Seanad debates

Thursday, 4 April 2019

Judicial Appointments Commission Bill 2017: Committee Stage (Resumed)

 

10:30 am

Photo of Michael McDowellMichael McDowell (Independent) | Oireachtas source

I move amendment No. 92a:

In page 31, line 28, after “Minister” to insert the following:“at any time in respect of the type of judicial appointment in respect of which the Government is advising”.

I wish to outline the purpose of this amendment. The House will appreciate that section 46 currently reads:

In advising the President in relation to the appointment of a person to a judicial office the Government shall firstly consider for appointment those persons whose names have been recommended to the Minister or, in the case of section 44 the Government in accordance with the provisions of this Act.

This amendment proposes to insert the words "at any time in respect of the type of judicial appointment in respect of which the Government is advising". Let us say, for example, that on a particular day the Government has a vacancy to fill in the High Court, the Court of Appeal or the Supreme Court. If it receives a list of three people and another vacancy arises shortly thereafter in the same court, as frequently occurs, then those people who were recommended will remain so. If judges A, B and C are on the shortlist of three for a vacancy in the Court of Appeal and another vacancy arises in that court, then judges A, B and C shall stand recommended, even if a shortlist is submitted with different names on it. This means that those on a shortlist will not fall off the edge simply because a different shortlist is drawn up by the appointments commission. Let us say that a person has applied and has been told that he or she has been recommended for appointment to the Court of Appeal and is on a shortlist. Then, within two months, another vacancy arises in the same court. In that context, it seems ridiculous to ask that a person who was recommended two months previously should resubmit an application and go through all of the hoops again in order to be considered first by the Government before anybody else. It seems quite absurd that we would force people to keep reapplying for jobs for which they have already been recommended. The other side of this coin concerns when the Government states that it had a shortlist of three very good people it believed to be very meritorious and that while it could have appointed any of them, it has appointed one. If a different shortlist is received in respect of a vacancy that arises two months later, it might ask what happened to judge A and judge B, particularly if it believed on the first occasion that they were really good candidates it was minded to appoint. The purpose of this amendment is to ensure that once an individual is recommended, he or she will remain so and that, when the next vacancy arises, we do not impose on a judge, of the High Court, for example, the obligation to reapply, resubmit all the relevant documentation, go to another interview and be vetted a second time round if he or she has already featured on a list.

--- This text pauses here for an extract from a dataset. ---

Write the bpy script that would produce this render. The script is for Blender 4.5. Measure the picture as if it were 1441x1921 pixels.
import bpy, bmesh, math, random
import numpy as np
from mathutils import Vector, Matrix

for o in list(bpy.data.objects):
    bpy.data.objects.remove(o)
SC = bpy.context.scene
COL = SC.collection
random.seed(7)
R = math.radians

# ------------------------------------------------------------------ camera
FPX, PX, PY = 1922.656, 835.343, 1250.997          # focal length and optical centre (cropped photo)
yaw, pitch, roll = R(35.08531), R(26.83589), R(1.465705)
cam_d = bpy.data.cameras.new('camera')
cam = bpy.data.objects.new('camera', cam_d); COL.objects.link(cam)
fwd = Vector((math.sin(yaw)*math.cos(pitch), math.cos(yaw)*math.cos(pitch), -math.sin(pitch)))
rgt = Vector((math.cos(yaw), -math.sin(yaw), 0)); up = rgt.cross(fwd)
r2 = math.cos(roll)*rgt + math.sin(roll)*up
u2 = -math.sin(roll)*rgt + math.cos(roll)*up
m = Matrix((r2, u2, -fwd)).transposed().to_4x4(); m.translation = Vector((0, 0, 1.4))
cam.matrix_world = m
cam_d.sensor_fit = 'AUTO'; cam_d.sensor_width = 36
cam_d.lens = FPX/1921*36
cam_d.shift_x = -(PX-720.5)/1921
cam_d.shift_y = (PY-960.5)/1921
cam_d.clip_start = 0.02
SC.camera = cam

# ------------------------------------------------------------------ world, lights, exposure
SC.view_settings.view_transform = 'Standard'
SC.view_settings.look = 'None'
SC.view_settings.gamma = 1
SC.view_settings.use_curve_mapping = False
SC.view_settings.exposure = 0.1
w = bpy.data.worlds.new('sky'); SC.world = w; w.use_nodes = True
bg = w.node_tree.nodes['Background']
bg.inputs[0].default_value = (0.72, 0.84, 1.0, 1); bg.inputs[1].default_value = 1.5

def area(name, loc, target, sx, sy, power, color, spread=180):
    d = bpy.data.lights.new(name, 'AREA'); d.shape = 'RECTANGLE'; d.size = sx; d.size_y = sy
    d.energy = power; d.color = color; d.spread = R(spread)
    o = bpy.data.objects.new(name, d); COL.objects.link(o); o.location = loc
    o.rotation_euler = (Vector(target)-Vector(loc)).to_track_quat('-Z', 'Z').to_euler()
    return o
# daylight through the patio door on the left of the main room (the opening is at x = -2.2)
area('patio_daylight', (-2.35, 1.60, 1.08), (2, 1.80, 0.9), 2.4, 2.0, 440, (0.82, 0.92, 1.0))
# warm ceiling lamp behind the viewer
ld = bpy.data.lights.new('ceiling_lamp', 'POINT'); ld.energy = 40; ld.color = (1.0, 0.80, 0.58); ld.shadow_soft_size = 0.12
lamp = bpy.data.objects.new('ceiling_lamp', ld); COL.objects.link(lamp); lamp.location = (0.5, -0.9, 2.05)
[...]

There is another aspect of this that I find puzzling. It could arise in the following circumstances. If, for example, the Judicial Appointments Commission were to have regard to gender equality on a shortlist and then decided to have regard to it on a second, it might find itself having to delete somebody from the second list in order to keep the gender balance of its shortlist right. That seems unpleasant, foolish and wasteful of resources. Let me outline what I am suggesting. This applies to individuals who are judges and those who are not. Once somebody has gone through the system, has been found suitable and has been recommended to the Government for appointment, he or she should stand recommended and not fall off the edge by reason of non-inclusion on a subsequent list. That makes sense. If we do not accept this amendment and if we require applicants to reapply and go through all the hoops every time a vacancy arises, even though they were told they were recommended in the first instance, we will seriously discourage candidates from applying. I will give an example. Where a woman senior counsel applies to be considered by the Judicial Appointments Commission, is told she is one of three whom the Government has been told is suitable and recommended for appointment, and is not appointed, it makes much more sense to have the law state she stands recommended. Where there is another vacancy, she will have gone through all the hoops, her name will have been on the shortlist and the Government will have been informed by the commission that she is suitable and recommended but the Government could get a different list without her name on it and with that of some other female senior counsel, leaving it wondering what happened to the woman recommended to it two months previously. This amendment is to make it clear that the Government should not regard the fact that a person's name has fallen off the shortlist in favour of somebody else as a reason for that person not to be considered for appointment. I would be interested to hear the Minister's thoughts on that matter.